- Request -
Please report every line from the material that contains the word "pixels".

- Source material -

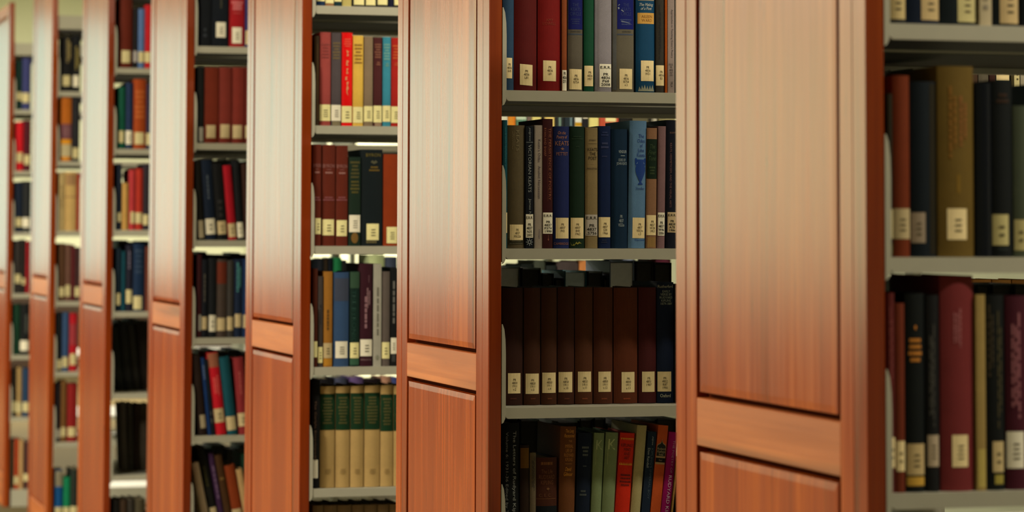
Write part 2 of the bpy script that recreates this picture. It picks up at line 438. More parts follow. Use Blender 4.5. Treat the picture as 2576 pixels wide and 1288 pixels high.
        if isinstance(txt, int):
            o = s.dashes(u0+.3*w, u0+.8*w, y0+.28*h, y0+.80*h, txt, (95, 85, 60), 0, 'label_print', .0008, L, seed, (1, 1, 1), .38)
        else:
            nl = txt.count('\n')+1; mx = max(len(q) for q in txt.split('\n')); wp = w*s.wpx
            if kind == 'w' or txt.startswith('E'):
                tw = min(.9, mx*4.9/wp); th_ = min(.86, nl*9.3/h)
                s.text(txt, u0+.06*w, u0+(.06+tw)*w, y0+.09*h, y0+(.09+th_)*h, (30, 30, 28), name='label_print', eps=.0008, parent=L, gain=(1.2, 1.2, 1.2), bold=True)
            else:
                tw = min(.68, mx*3.5/wp); y_ = y0+.27*h
                s.text(txt, u0+.3*w, u0+(.3+tw)*w, y_, y_+min(.6*h, nl*7.4), (62, 52, 36), name='label_print', eps=.0008, parent=L, gain=(1.2, 1.2, 1.2))
        return L
    def band(s, y0, y1, col, u0=0., u1=1., name='title_panel', eps=.0003):
        return s.patch(name, u0, u1, y0, y1, cloth(albedo(col, s.gain), .7), eps, n=10)
    def shape(s, polys, u0, u1, y0, y1, col, name='emblem', eps=.0007):
        """flat printed emblem from unit-square outlines"""
        V = []; Fc = []
        def clip(p, c, keep_hi):
            o = []
            for i in range(len(p)):
                (xa, ya), (xb, yb) = p[i-1], p[i]
                ia, ib = (xa >= c, xb >= c) if keep_hi else (xa <= c, xb <= c)
                if ia != ib: t = (c-xa)/(xb-xa); o.append((c, ya+t*(yb-ya)))
                if ib: o.append((xb, yb))
            return o
        for p in polys:
            lo = min(q[0] for q in p); hi = max(q[0] for q in p); nc = max(1, int(round((hi-lo)*12)))
            for i in range(nc):
                q = clip(clip(list(p), lo+(hi-lo)*i/nc, True), lo+(hi-lo)*(i+1)/nc, False)
                if len(q) < 3: continue
                k = len(V); V += q; Fc.append(tuple(range(k, k+len(q))))
        return s.mapped(name, V, Fc, (0, 1, 0, 1), u0, u1, y0, y1, plain('foil_lettering', albedo(col, s.gain), .5, .3, .02), eps)

ORD = 'first second third fourth fifth sixth seventh eighth ninth tenth eleventh twelfth thirteenth fourteenth fifteenth sixteenth seventeenth eighteenth nineteenth twentieth twenty-first twenty-second twenty-third twenty-fourth twenty-fifth'.split()
BAY = dict(A='rightmost bookcase', B='second bookcase from right', C='third bookcase from right', D='middle bookcase', E='third bookcase from left', F='second bookcase from left', G='leftmost bookcase')
def shelf_name(k, l):
    top = dict(A=1, B=1, C=2, D=2, E=2, F=2, G=2)[k]
    return ['top', 'second', 'third', 'fourth', 'fifth', 'sixth', 'seventh', 'eighth'][top-l]+' shelf'
ROWS = {}
def row(k, l, gain, books, setb=.006, where=None):
    """one shelf of books, listed from the end panel inwards"""
    out = []
    for i, q in enumerate(books):
        desc, x0, x1, yt, col = q[:5]
        opt = dict(q[5]) if len(q) > 5 else {}
        dec = q[6] if len(q) > 6 else []
        opt.setdefault('setb', setb)
        g = opt.pop('gain', gain)
        b = Book(k, l, x0, x1, yt, col, g, **opt)
        if where: lab = '%s, %s %s' % (desc, ORD[i], where)
        else: lab = '%s, %s from panel, %s, %s' % (desc, ORD[i], shelf_name(k, l), BAY[k])
        assert len(lab.replace('-', ' ').split()) <= 16, lab
        assert 4 <= len(lab.replace('-', ' - ').split()) , lab
        tag(b.root, lab, 'book', (where and 'books '+where.split(' ', 1)[-1] or 'books on the %s of the %s' % (shelf_name(k, l), BAY[k])))
        for d in dec:
            t = d[0]
            if t == 'L': b.label(*d[1:5], **(d[5] if len(d) > 5 else {}))
            elif t == 'B': b.band(*d[1:4], **(d[4] if len(d) > 4 else {}))
            elif t == 'T': b.text(*d[1:7], **(d[7] if len(d) > 7 else {}))
            elif t == 'S': b.dashes(*d[1:7], **(d[7] if len(d) > 7 else {}))
            elif t == 'P': b.shape(*d[1:7], **(d[7] if len(d) > 7 else {}))
        out.append(b)
    if not where: ROWS[k, l] = out
    return out

TONES = [('dark green', (26, 52, 38)), ('navy', (16, 26, 50)), ('brown', (72, 40, 22)), ('maroon', (74, 20, 26)), ('grey', (88, 84, 78)), ('black', (16, 17, 19)), ('buff', (140, 116, 78)), ('slate blue', (52, 70, 96)), ('rust', (118, 52, 22)), ('olive', (78, 70, 40))]
def fill_on(books, upto, gain):
    """the row goes on behind the next end panel, up to x = upto"""
    b = books[-1]; k, l = b.k, b.l; rnd = random.Random(ord(k)*31+l)
    X = max(q.root.location.x + q.W/2 + max(0., math.sin(q.root.rotation_euler.y))*q.H for q in books) + .002
    i = len(books); Y = YF(k)+.008
    while True:
        w = rnd.uniform(.019, .042)
        if X+w > upto or i >= 25: return
        z = b.zb; ym = proj(X, Y, z)[1]
        n, c = TONES[rnd.randrange(len(TONES))]
        q = Book(k, l, proj(X, Y, z)[0], proj(X+w, Y, z)[0], None, c, gain, setb=.008, H=rnd.uniform(.19, .245), zb=z)
        q.label(.05, .95, q.ytop+.84*(q.ybot-q.ytop), q.ytop+.955*(q.ybot-q.ytop), 'c')
        tag(q.root, 'plain %s book, %s from panel, %s, %s' % (n, ORD[i], shelf_name(k, l), BAY[k]), 'book', 'books on the %s of the %s' % (shelf_name(k, l), BAY[k]))
        X += w+.0008; i += 1
# ------------------------------------------------------------------ the books (outlines read off the photograph, edges in frame pixels)
GA = (1.8, 1.7, 1.7); GB = (1.4, 1.45, 1.45); GC = (1.0, .95, 1.12); GD = (1.45, 1.4, 1.45); GE = (1.25, 1.25, 1.4); GF = (1.1, 1.1, 1.2); GG = (1.1, 1.1, 1.2)
DK = (14, 18, 22)
def lab(u0, u1, y0, y1, kind='c', txt=None, **kw): return ('L', u0, u1, y0, y1, dict(kind=kind, txt=txt, **kw))
TY = 'PR\n4836\n'
def poly_circle(cx, cy, r, n=16, a0=0): return [(cx+r*math.cos(a0+2*PI*i/n), cy+r*math.sin(a0+2*PI*i/n)) for i in range(n)]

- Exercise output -
Write part 2 of the bpy script that recreates this picture. It picks up at line 438. More parts follow. Use Blender 4.5. Treat the picture as 2576 pixels wide and 1288 pixels high.
# ------------------------------------------------------------------ the books (outlines read off the photograph, edges in frame pixels)